As to the SNP keeping their promise about tuition fees, as you have written on other blogs free tuition has been SNP policy for a long time so why should they change it now?
To fund Universities why does the UK Government adopt what has been a long held policy of the SNP to set up an oil fund. Leading economists have said it is still not too late to do this and there is enough oil left to make such a fund viable and, if properly managed, self-sustaining.
So why does the UK Government not take this on board and set up such a fund and use it to fund all of the Universities in the UK and abolish all tuition fees? Some of it could also be used to fund apprenticeships too.
Of course, I have answered my own question, the SNP proposes this so everyone else adopts the default position on such occasions of being against it.
Well said about the Transport Minister CWH. Stewart Stevenson was hounded from office via a vicious campaign started by our own BBC Radio Scotland on that first Monday morning. I was at home that day and could not believe the absolute determination of BBC Scotland to hold one man responsible. It was disgusting.
What made it even more obvious how outrageous the treatment of Stevenson was in Scotland was the fact that similar weather found its way across the entire UK and England, Wales and Northern Ireland all consequently came to a standstill. How many Transport Ministers in the Welsh Assembly, in the Northern Ireland Assembly or at Westminster had their resignations demanded from them? Answer: none. Says it all.
An essential point here is that, under a proportional voting system, Clegg would have had enough seats to deal with Brown. This mess is down to the current voting system.
I'm starting to think the SNP don't want to win the 2011 Holyrood elections. It's easy to see why they might not, because Scotland's budget is going to suffer disproportionately in the next few years and whoever wields the axe will be held accountable.
But it's the only reason I can see that they're not reminding people at every opportunity that we didn't have to have the Con-Dem coalition. The British people didn't vote the Tories in, but when offered the chance to keep them out in a rainbow coalition, Labour ran away. I'm glad that you, Iain, have remembered the fact, because everyone else seems to have forgotten it.
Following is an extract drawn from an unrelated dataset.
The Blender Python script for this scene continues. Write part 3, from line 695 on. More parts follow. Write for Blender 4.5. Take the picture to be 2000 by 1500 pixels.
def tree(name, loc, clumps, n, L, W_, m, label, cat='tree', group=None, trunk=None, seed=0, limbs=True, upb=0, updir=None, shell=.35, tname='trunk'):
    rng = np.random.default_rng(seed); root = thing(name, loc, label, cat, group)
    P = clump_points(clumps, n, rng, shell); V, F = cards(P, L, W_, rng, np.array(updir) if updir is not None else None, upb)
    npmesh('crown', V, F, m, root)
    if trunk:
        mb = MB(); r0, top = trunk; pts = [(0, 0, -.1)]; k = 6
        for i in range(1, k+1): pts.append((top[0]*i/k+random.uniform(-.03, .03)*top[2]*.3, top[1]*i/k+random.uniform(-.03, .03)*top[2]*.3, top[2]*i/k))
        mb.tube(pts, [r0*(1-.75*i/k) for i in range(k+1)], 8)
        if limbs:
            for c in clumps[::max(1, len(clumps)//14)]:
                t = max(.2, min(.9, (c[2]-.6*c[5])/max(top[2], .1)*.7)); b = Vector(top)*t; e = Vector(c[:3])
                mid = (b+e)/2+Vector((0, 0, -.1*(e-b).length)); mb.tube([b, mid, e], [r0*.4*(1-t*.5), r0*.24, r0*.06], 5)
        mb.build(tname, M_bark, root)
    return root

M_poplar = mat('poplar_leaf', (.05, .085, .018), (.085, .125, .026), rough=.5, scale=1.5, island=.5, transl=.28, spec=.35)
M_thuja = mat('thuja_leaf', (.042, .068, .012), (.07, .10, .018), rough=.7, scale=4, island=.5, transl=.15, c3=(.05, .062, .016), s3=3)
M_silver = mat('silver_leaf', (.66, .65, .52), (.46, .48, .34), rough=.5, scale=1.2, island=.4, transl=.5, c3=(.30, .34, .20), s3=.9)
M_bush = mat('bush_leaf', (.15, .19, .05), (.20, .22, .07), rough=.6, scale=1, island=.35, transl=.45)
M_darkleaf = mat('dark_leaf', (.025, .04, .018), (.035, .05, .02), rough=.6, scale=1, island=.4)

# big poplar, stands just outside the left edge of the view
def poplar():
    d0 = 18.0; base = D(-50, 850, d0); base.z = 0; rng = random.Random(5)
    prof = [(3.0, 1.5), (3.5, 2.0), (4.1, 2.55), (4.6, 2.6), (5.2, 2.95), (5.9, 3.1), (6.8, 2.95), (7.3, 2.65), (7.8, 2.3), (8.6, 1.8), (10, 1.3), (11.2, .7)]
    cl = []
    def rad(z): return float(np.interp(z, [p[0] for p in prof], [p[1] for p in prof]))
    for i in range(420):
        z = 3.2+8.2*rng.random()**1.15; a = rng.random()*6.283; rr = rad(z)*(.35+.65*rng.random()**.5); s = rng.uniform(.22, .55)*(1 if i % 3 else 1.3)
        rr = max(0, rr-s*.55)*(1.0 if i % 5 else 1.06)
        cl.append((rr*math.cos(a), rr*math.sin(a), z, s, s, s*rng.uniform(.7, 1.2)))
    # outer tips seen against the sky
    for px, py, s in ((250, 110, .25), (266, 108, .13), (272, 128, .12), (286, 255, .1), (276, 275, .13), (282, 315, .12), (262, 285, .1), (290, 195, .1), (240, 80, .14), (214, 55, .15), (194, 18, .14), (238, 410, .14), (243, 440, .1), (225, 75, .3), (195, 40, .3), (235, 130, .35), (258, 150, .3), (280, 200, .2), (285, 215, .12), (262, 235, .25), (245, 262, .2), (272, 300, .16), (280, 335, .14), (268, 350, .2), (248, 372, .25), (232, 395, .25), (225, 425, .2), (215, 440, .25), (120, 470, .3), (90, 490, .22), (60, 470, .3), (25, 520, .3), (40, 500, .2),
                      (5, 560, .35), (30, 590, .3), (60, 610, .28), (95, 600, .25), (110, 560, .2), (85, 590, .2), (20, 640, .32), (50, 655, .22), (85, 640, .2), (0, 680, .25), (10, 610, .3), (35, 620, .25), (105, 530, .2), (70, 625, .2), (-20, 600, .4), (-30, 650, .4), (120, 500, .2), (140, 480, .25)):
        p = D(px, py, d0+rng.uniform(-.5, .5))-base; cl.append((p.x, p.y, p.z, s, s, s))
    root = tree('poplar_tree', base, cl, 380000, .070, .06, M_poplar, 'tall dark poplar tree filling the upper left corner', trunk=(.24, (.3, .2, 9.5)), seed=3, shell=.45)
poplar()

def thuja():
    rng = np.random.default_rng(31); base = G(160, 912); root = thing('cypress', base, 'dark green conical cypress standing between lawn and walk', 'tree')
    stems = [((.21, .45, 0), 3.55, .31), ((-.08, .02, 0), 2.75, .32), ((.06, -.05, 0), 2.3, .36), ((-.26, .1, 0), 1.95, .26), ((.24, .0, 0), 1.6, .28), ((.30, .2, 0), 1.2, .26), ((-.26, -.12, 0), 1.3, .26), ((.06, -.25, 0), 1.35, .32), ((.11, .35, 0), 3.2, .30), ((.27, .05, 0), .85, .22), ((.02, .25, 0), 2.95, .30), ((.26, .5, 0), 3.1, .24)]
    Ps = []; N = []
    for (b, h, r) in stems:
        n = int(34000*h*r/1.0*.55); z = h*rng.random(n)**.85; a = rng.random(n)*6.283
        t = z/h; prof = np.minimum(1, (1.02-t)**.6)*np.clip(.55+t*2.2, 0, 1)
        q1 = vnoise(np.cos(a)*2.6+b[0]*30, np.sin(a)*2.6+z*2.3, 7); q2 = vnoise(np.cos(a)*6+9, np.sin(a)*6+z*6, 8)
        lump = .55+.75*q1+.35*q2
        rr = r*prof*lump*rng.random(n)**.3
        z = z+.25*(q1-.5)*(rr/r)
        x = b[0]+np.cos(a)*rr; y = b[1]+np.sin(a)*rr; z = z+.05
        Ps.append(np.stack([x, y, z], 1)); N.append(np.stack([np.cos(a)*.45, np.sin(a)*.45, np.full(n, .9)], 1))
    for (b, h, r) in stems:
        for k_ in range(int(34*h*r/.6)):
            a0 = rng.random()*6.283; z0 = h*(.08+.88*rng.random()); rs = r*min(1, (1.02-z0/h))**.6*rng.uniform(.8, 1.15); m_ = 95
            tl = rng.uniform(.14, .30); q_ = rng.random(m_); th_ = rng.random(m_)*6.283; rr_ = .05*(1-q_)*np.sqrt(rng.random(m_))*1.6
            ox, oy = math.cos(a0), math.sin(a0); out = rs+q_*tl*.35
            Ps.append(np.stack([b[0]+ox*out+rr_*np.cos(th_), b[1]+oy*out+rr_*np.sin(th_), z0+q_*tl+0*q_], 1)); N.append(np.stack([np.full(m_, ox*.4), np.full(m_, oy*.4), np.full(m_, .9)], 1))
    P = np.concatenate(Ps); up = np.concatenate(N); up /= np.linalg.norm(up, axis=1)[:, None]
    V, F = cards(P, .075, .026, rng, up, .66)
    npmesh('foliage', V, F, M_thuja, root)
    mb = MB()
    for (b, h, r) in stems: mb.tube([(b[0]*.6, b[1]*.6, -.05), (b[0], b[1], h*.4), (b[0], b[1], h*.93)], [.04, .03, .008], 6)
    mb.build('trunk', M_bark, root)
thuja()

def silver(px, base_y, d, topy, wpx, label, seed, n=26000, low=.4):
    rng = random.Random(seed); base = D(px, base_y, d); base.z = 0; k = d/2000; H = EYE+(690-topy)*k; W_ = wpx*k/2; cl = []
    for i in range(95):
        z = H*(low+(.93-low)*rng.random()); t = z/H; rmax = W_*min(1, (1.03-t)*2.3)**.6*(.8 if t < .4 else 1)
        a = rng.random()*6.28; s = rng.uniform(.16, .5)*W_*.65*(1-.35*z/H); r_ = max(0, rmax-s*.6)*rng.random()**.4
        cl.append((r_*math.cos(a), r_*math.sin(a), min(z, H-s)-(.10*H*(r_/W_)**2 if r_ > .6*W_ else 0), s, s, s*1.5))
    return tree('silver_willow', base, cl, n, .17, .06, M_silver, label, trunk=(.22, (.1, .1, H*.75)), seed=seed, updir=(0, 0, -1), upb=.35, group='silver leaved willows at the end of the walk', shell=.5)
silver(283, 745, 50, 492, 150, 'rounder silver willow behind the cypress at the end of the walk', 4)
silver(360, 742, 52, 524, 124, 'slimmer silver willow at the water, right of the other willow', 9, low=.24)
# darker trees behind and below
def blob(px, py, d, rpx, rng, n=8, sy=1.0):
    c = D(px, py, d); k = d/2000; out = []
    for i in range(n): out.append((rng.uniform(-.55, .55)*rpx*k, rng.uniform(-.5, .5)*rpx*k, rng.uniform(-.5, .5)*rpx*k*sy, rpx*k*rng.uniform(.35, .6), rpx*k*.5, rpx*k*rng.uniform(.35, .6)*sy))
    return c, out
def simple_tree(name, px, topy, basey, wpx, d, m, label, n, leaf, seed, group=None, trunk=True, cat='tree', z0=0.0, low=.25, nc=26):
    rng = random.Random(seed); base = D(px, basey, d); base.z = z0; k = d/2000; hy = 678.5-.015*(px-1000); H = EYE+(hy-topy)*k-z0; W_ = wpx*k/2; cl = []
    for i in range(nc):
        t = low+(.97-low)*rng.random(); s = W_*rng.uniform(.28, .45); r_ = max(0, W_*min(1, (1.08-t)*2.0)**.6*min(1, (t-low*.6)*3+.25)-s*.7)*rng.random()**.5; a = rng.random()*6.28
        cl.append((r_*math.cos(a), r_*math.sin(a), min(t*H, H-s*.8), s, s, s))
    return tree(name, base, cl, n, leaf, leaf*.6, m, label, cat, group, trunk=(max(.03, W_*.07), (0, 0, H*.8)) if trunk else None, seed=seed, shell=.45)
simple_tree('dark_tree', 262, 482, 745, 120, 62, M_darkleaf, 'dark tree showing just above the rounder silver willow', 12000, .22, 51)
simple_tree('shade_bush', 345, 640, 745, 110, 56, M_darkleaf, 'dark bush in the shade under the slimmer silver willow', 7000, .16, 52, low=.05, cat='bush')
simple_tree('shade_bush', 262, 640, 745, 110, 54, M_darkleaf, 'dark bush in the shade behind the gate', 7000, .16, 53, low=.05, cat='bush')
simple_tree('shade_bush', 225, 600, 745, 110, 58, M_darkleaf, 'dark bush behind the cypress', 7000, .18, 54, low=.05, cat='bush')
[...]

If I was Alex Salmond, Nicola Sturgeon or John Swinney, I would be hammering home that point every time I was on the news. The ONLY reason we're suffering at Cameron and Osborne's hands is that Labour were too cowardly, too tired, too keen for the cushy, lucrative, responsibility-free life of opposition. The SNP, in particular, graciously swallowed their inbuilt hostility to Labour to offer the people of Britain an alternative to the Tories, and Labour threw it away.
I think the Holyrood election will be far closer than the media seems to be assuming. But if the SNP want to win it, why are they ignoring such a lethal line of attack?
RevStu: Are the SNP ignoring that line of attack or are the mainstream media ignoring the SNP when they make the point?
The former, I think. I've seen plenty of views and watch plenty of unedited FMQs and the First Eck sticks mostly to the "cuts worse than Thatcher" line instead, which is a terrible idea as all it does is remind people that Labour would be cutting less severely than the Tories are.